US / 63 minutes / bw / PRC Dir: William Nigh Pr: E.B. Derr Scr: Brenda Cline Story: Edward Bennett Cine: Arthur Martinelli Cast: Marjorie Reynolds, Charles Quigley, Ward McTaggart, Howard Masters, Bob White, Kenneth Harlan, Donald Curtis, Charles Phipps, Dorothy Vaughan, Bud Buster, Kitty McHugh, Boyd Irwin.

On the eve of accepting a new job as Assistant Prosecutor, lawyer David Harrison (Quigley) becomes engaged to his longtime secretary Linda Wilson (Reynolds). That same night, however, her ex-fiancé Tony Baxter (McTaggart) calls by her house; released from jail after serving four years for robbery, he wants to reclaim the stash he left with Linda’s kid brother Jerry (Masters) . . . and is mortified to discover Linda made Jerry turn over the loot to the cops. And, of course, Tony would like to renew relations with Linda.

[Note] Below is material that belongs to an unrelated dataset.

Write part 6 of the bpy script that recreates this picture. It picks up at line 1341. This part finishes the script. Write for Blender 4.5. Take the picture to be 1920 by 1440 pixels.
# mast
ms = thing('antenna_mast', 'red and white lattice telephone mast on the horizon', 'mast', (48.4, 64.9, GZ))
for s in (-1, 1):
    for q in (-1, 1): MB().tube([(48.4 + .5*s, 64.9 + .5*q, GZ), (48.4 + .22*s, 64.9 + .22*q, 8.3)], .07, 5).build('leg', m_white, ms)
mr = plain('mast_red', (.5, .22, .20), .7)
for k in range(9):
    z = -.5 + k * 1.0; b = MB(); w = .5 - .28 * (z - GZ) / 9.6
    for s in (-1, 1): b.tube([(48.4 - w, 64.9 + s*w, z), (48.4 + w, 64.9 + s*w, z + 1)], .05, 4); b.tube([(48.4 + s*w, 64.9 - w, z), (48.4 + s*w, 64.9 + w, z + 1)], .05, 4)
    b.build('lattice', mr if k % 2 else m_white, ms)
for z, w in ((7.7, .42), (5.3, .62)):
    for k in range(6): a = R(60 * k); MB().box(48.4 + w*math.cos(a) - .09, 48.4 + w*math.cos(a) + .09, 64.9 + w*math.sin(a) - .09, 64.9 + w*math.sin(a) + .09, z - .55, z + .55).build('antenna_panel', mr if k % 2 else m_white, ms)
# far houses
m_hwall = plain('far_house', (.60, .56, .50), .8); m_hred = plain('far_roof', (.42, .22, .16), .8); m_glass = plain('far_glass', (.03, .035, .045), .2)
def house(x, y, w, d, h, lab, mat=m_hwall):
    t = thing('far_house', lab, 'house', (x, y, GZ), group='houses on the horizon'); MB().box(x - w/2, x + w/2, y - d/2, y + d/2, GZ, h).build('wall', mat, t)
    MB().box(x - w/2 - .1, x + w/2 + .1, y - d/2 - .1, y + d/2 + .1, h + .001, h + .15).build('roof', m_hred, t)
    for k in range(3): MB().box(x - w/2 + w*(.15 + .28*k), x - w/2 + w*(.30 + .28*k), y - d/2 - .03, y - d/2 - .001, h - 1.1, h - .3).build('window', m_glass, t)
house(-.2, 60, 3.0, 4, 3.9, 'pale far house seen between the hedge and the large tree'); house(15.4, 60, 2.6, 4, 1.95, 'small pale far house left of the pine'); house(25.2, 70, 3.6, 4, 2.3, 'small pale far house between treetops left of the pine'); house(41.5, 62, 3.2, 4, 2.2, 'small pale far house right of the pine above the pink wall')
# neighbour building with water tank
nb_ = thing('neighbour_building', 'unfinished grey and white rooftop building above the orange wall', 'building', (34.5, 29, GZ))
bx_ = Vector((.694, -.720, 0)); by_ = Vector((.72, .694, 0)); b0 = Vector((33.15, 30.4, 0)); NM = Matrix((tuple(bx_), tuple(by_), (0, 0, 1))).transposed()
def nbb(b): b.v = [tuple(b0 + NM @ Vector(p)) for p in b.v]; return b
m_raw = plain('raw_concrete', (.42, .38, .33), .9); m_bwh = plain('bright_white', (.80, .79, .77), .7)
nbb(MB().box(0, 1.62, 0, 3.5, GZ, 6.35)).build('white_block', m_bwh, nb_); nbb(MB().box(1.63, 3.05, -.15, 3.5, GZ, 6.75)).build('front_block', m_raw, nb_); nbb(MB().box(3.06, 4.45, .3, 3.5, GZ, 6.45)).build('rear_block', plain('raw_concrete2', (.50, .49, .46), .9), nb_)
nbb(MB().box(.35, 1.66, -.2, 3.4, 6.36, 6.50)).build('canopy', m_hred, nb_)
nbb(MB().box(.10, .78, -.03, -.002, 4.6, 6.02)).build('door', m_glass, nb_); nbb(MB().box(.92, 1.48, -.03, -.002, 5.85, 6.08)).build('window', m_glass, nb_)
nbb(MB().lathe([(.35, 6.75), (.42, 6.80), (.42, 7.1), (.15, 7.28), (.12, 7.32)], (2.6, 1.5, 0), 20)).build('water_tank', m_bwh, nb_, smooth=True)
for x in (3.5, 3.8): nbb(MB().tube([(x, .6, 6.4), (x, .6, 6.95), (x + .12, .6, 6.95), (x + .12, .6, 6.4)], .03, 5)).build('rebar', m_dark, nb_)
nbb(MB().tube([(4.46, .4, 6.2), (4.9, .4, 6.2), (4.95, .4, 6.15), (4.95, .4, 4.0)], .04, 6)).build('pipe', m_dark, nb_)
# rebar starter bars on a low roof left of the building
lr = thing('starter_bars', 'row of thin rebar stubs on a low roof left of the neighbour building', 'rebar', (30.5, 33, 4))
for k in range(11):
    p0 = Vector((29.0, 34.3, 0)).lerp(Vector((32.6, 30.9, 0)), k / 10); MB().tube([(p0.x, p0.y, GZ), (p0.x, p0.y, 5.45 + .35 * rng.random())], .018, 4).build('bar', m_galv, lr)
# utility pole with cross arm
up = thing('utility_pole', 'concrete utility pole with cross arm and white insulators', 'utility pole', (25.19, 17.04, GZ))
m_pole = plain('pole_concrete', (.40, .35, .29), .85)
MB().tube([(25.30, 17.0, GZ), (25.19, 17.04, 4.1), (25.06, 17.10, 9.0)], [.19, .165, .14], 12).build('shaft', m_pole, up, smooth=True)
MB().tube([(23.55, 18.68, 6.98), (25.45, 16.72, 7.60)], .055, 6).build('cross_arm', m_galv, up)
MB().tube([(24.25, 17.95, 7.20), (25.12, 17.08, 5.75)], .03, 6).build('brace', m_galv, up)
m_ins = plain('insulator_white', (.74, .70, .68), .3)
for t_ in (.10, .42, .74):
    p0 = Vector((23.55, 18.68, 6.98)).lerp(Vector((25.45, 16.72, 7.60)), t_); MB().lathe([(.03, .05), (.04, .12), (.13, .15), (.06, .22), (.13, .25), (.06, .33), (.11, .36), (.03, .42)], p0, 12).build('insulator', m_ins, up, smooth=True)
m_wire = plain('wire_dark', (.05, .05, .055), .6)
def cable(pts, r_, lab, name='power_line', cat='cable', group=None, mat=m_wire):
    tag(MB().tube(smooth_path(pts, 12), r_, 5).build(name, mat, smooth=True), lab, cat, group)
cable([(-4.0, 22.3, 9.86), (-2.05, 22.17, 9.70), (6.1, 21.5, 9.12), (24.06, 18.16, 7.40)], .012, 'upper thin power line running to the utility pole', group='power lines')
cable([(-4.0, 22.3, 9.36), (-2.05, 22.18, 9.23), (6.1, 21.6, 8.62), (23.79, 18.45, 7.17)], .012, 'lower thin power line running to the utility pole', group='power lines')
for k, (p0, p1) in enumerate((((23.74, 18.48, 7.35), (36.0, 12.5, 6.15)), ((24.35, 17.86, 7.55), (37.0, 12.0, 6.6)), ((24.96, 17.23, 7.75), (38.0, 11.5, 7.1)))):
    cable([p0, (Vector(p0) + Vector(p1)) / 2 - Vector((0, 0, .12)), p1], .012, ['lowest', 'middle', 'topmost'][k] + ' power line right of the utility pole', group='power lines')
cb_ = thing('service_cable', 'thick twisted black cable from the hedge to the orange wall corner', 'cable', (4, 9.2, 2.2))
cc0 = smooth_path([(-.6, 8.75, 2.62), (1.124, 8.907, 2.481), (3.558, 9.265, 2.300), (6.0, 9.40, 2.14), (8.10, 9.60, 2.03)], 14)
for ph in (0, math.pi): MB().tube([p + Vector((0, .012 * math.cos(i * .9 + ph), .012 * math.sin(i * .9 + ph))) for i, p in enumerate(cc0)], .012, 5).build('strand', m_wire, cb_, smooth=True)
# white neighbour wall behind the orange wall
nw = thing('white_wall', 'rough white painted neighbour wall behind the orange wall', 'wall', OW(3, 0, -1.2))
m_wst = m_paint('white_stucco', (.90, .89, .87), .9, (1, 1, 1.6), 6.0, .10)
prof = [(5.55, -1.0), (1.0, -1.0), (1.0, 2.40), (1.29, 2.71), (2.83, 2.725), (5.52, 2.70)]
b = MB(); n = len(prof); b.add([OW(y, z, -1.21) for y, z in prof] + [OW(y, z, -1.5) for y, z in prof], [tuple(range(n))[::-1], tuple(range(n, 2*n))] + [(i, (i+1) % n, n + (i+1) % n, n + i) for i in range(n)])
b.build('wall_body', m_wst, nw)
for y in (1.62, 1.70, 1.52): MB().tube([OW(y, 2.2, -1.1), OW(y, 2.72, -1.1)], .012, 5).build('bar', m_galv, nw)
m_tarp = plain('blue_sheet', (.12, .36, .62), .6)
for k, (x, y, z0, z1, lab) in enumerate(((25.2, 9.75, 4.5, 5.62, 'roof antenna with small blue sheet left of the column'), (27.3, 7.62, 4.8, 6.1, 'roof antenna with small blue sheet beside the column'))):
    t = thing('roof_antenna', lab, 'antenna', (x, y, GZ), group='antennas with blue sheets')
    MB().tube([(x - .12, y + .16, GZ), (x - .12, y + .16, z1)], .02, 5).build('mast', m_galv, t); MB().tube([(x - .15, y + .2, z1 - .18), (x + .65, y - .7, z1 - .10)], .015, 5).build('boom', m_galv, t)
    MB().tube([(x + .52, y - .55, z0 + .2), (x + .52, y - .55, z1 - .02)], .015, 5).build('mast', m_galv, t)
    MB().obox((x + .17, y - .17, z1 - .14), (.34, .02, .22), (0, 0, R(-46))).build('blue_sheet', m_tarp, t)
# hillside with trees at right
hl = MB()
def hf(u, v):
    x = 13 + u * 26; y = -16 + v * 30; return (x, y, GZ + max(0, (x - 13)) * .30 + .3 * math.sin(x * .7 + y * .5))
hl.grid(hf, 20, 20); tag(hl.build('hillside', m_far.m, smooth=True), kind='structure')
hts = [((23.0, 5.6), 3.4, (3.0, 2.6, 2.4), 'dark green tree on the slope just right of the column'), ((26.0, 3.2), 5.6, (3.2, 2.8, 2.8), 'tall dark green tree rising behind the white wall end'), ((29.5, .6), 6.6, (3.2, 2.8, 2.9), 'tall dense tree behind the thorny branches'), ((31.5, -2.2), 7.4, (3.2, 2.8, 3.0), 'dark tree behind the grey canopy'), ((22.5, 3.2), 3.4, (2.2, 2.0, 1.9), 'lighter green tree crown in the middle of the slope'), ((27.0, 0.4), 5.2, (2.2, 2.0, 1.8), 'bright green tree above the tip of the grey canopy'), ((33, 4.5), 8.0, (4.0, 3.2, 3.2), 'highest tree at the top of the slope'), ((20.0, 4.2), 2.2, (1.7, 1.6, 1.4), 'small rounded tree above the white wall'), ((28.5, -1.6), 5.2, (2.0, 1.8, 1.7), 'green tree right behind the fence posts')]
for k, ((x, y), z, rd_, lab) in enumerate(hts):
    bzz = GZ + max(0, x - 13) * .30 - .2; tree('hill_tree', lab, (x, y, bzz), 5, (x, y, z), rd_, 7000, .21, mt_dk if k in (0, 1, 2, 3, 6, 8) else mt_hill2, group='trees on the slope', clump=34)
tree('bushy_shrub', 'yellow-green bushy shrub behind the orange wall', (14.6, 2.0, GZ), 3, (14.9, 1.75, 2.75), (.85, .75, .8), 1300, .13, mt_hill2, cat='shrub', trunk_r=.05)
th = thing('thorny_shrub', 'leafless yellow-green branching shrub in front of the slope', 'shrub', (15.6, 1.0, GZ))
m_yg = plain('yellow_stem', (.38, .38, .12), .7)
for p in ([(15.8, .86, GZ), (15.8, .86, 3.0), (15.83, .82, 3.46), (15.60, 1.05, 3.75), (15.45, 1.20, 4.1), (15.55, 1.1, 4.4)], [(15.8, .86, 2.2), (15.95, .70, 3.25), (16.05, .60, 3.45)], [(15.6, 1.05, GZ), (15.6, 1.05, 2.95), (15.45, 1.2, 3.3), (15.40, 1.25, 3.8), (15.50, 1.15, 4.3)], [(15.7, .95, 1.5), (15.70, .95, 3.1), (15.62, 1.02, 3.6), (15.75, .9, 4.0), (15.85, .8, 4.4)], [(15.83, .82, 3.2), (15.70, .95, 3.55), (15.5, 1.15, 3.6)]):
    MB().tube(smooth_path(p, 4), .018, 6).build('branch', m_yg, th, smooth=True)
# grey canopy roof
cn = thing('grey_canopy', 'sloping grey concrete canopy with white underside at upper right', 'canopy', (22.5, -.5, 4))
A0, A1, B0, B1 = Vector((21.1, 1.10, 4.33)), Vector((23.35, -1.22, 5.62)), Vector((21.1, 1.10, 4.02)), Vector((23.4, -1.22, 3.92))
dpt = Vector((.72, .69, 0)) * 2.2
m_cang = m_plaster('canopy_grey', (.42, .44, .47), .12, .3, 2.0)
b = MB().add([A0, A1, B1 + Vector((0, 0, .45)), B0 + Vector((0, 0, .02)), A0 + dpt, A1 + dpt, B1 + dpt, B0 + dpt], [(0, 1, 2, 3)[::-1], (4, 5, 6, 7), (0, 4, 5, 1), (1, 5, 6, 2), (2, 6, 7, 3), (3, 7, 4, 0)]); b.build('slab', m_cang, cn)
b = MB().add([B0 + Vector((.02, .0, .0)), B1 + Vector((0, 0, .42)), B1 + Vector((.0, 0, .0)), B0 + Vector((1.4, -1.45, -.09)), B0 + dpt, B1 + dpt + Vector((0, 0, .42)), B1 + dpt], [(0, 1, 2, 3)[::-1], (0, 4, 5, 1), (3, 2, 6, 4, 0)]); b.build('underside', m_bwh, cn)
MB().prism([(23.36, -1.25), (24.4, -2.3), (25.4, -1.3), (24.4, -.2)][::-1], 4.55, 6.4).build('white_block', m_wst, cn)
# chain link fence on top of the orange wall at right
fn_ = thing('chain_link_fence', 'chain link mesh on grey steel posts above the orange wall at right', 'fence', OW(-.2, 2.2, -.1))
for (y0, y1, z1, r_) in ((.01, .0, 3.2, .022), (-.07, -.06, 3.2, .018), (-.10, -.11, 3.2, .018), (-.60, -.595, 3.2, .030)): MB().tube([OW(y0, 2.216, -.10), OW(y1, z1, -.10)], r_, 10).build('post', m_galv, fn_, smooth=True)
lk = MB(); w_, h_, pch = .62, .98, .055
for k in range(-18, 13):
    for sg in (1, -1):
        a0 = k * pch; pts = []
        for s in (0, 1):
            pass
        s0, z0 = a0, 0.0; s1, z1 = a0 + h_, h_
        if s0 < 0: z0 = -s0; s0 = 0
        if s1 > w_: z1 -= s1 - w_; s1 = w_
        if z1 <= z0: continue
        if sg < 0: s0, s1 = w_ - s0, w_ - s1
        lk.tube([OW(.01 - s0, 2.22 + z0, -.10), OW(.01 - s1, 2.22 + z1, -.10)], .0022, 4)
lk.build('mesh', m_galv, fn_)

She tries to tell him to get lost, but in the end agrees to meet him later that night at his lodgings in the down-at-heel Arcadia Cottages . . . where, unknown to her, Tony has booked her in as his wife. By the time she gets there, however, Tony has broken it to his old accomplice Sniffy (White) that the loot they stole together is no more; Sniffy, believing Tony’s trying to stiff him of his share, shoots him—although the wound’s only superficial. As this is all going on, Linda arrives and, separately, Jerry, the latter with a gun; when Linda struggles to get the gun from him, it goes off. No one’s hurt by this accidental detonation but the appearance is that it might have been Jerry who shot Tony, and Tony isn’t planning on telling the cops who his assailant was, not when he has the chance to make David look stupid in front of the woman they both crave.

To the bafflement of the DA, William Burt (whom we don’t actually see), David persists in pressing the prosecution of Jerry even after forensics demonstrate the bullet that wounded Tony didn’t come from Jerry’s gun . . .

The story’s obviously somewhat fanciful, but at the same time it’s rather cleverly worked out, and overall this is quite neatly scripted—a cut above the PRC norm. The production values and acting standards are, alas, more as we’re accustomed to seeing from this studio: scenery that looks as if it might fall over if anyone slams a door too hard, hasty sound editing, and patchy acting, with Reynolds her usual charming self, McTaggart and especially Masters surprisingly good, and all the rest—including leading man Quigley—being at best blandly forgettable.

Reynolds’s time of glory was just about to begin: the following year she’d be starring opposite Bing Crosby and Fred Astaire in Holiday Inn (1942); by then, though, she’d have made no fewer than six further movies for the likes of PRC.